The fine for the latest breach is reportedly the biggest ever handed out to a New Zealand dairy farm, though the combined fines in 2005 for a Maungatautari farmer who converted from drystock to dairy was more than $40,000. In Napier, Judge Craig Thompson said the fine must send a deterrent to both the general population and specifically to the Crafar Group of Companies. His ceiling was $200,000 and his selection of a total of $37,500 left Green co-leader Russell Norman suggesting it would not make a dent in their profit margin. Dr Norman said that though the fine was the largest recorded for a single dairy effluent discharge, the fact the CraFarm farmers had repeatedly breached consents in discharging effluents into rivers and streams indicated that the fines were not working. He has a point. Taharua Farm is estimated to have generated enough milk in the last year to earn a payout of about $5 million.

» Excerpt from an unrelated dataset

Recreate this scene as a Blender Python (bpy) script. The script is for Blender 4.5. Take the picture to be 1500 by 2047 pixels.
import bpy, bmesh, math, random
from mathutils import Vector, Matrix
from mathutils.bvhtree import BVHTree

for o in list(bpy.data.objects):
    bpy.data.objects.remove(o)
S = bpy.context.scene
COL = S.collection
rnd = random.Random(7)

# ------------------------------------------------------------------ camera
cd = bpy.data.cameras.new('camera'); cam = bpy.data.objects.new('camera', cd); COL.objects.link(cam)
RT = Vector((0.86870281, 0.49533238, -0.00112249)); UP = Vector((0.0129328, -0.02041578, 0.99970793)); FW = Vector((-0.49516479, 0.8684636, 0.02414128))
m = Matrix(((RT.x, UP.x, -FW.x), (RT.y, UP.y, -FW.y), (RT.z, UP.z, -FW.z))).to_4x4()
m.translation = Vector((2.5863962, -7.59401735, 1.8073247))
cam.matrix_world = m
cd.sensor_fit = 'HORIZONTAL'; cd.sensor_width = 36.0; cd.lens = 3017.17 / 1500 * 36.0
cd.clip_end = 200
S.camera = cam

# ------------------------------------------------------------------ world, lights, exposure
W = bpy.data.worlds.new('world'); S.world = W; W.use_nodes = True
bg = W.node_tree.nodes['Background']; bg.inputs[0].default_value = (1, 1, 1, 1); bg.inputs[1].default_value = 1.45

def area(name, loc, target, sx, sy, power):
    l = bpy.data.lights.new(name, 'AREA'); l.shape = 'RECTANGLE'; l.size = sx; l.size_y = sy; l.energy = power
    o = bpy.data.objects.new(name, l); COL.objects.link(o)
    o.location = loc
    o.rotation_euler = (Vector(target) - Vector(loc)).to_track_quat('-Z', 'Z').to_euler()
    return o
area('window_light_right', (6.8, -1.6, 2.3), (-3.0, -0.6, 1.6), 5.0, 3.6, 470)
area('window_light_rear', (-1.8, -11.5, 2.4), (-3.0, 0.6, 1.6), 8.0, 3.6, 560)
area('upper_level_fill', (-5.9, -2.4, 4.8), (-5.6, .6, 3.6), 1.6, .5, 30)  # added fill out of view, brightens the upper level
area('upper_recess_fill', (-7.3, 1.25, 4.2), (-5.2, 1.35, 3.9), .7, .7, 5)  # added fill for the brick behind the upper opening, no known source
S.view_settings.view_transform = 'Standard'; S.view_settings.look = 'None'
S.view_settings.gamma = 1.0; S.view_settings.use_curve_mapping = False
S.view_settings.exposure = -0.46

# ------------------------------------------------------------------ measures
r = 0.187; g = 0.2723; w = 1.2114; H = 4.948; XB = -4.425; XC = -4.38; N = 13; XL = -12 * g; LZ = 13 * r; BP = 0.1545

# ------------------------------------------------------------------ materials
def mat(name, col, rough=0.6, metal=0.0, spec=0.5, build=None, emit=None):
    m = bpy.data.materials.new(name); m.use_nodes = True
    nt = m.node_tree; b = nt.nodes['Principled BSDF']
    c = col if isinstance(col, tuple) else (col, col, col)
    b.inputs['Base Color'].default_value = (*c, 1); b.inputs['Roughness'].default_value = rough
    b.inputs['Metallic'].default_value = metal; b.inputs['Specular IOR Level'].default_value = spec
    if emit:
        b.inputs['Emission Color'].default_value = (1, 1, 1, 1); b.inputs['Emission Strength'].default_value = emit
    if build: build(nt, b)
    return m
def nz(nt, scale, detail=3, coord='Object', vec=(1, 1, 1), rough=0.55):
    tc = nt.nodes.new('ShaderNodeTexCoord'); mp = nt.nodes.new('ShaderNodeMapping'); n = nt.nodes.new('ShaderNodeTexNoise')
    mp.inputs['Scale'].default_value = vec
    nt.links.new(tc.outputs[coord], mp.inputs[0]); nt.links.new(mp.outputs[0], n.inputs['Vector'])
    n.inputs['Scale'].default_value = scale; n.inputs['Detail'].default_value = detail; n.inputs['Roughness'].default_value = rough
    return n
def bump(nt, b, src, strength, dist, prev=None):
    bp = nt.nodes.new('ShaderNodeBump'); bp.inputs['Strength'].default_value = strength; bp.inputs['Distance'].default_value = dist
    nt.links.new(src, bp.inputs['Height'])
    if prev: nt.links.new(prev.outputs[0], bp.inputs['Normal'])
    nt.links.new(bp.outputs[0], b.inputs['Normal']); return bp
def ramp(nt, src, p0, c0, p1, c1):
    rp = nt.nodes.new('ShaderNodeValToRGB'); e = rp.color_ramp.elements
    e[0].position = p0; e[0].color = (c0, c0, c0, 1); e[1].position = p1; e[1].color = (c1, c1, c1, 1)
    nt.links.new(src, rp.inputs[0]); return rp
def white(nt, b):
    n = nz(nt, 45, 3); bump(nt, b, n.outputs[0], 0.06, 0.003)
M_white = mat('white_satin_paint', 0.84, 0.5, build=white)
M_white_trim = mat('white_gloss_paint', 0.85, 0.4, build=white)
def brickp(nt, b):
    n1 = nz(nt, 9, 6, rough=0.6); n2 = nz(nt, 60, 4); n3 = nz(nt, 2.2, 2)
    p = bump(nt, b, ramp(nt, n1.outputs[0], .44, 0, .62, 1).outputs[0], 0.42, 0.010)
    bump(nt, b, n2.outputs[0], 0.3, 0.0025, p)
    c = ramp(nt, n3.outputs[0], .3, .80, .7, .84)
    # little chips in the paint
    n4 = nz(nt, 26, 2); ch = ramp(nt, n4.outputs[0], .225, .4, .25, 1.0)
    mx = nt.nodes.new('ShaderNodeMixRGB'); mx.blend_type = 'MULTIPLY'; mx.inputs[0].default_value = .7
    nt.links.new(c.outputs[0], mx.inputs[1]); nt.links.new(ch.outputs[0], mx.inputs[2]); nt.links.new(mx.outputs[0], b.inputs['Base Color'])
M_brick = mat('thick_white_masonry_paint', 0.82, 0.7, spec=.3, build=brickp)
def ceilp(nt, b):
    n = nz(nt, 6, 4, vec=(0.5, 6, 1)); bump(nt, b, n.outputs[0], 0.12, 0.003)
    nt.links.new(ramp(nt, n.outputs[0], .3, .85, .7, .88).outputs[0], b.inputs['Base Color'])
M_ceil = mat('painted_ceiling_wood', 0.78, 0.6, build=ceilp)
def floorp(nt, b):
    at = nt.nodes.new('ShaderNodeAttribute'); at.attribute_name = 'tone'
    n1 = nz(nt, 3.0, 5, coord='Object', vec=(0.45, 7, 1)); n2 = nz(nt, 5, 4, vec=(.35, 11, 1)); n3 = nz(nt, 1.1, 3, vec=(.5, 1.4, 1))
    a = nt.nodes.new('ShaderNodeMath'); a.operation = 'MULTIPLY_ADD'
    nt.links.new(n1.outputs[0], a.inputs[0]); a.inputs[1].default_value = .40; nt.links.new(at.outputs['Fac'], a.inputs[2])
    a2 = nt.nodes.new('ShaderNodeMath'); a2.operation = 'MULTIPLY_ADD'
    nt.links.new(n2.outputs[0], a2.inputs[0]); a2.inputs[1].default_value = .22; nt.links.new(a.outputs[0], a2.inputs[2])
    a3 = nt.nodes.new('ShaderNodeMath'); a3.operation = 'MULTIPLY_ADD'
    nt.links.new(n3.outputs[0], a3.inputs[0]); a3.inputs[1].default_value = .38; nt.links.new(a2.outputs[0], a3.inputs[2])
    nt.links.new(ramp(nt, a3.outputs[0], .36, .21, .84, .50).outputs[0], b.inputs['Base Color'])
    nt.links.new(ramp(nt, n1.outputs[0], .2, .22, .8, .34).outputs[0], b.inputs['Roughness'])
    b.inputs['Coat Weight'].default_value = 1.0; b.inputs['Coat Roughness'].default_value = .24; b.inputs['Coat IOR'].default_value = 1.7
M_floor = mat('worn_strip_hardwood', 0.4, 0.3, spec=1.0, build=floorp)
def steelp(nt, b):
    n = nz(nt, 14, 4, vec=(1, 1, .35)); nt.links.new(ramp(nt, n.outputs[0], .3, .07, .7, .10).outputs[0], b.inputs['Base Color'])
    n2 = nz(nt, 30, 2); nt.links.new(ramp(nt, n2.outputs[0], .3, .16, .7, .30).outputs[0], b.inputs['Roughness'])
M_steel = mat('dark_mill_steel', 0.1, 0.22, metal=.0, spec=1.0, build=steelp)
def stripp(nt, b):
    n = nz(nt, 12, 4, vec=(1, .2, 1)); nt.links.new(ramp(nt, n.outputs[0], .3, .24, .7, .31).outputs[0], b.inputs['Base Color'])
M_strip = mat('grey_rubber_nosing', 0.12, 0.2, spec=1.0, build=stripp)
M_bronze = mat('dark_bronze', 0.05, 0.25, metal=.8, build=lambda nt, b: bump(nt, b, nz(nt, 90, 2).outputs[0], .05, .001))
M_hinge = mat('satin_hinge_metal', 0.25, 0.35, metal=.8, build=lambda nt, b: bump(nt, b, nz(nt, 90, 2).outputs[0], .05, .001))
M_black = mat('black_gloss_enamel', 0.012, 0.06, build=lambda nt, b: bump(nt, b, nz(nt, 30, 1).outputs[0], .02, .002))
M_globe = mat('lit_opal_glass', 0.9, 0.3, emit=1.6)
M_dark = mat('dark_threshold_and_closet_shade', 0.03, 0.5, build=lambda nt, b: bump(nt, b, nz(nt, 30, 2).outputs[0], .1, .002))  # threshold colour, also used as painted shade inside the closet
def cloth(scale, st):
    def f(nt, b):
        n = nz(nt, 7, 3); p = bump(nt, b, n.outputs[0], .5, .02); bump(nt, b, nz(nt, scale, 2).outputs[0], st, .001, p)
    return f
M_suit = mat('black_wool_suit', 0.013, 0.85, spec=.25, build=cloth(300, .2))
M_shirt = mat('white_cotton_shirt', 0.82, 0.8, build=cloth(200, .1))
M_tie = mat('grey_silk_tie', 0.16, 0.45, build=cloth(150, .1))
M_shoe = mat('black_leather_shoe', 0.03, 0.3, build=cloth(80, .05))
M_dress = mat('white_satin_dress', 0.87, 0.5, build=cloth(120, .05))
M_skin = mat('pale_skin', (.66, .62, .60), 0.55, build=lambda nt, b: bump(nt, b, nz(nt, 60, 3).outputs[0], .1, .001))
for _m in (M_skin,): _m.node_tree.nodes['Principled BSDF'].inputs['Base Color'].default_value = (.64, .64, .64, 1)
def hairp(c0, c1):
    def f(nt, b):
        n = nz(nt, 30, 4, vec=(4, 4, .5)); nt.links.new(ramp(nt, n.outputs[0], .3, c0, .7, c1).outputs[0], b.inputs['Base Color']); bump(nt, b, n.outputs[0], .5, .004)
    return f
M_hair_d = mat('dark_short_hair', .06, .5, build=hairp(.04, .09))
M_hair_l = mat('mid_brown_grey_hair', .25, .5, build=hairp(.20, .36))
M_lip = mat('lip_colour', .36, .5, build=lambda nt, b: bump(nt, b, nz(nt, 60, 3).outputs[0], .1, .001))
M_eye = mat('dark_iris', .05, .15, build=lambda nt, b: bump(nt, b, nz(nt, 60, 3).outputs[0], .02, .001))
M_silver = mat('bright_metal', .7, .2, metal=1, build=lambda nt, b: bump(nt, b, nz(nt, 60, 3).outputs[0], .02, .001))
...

Dr Norman's suggestion that it may require a change in the law is wide of the mark, though. The laws already provide judges with the tools to hand out heavy punishments for farmers who neglect the environment.
The latest incident involved the discharging of 188 cubic metres of effluent from Taharua Farm's cowshed. It was permitted to discharge 80. Judge Thompson said those managing the company "must have been aware of the high importance of compliance with resource consents". Equally disturbing was that the company was caught only after its award-winning manager told the media he was running 4500 head on the farm. That was more than the resource consent allowed and resulted in the Hawke's Bay Regional Council checking the property out.
It is inevitable in a country so heavily reliant on the dairy industry that there will be accidents. But major effluent breaches by the same company are not acceptable. The company may well consider that having been fined $35,000 last November for dirty dairying in Reporoa, it was fortunate to be hit with a fine just $2500 more for the latest offence. Fonterra says it is working through the problems with CraFarm. Let's hope so. While it would be counter-productive to stop accepting milk from a company which controls herds totalling 20,000 head, Fonterra must be seen to be taking the dirty dairying issue seriously.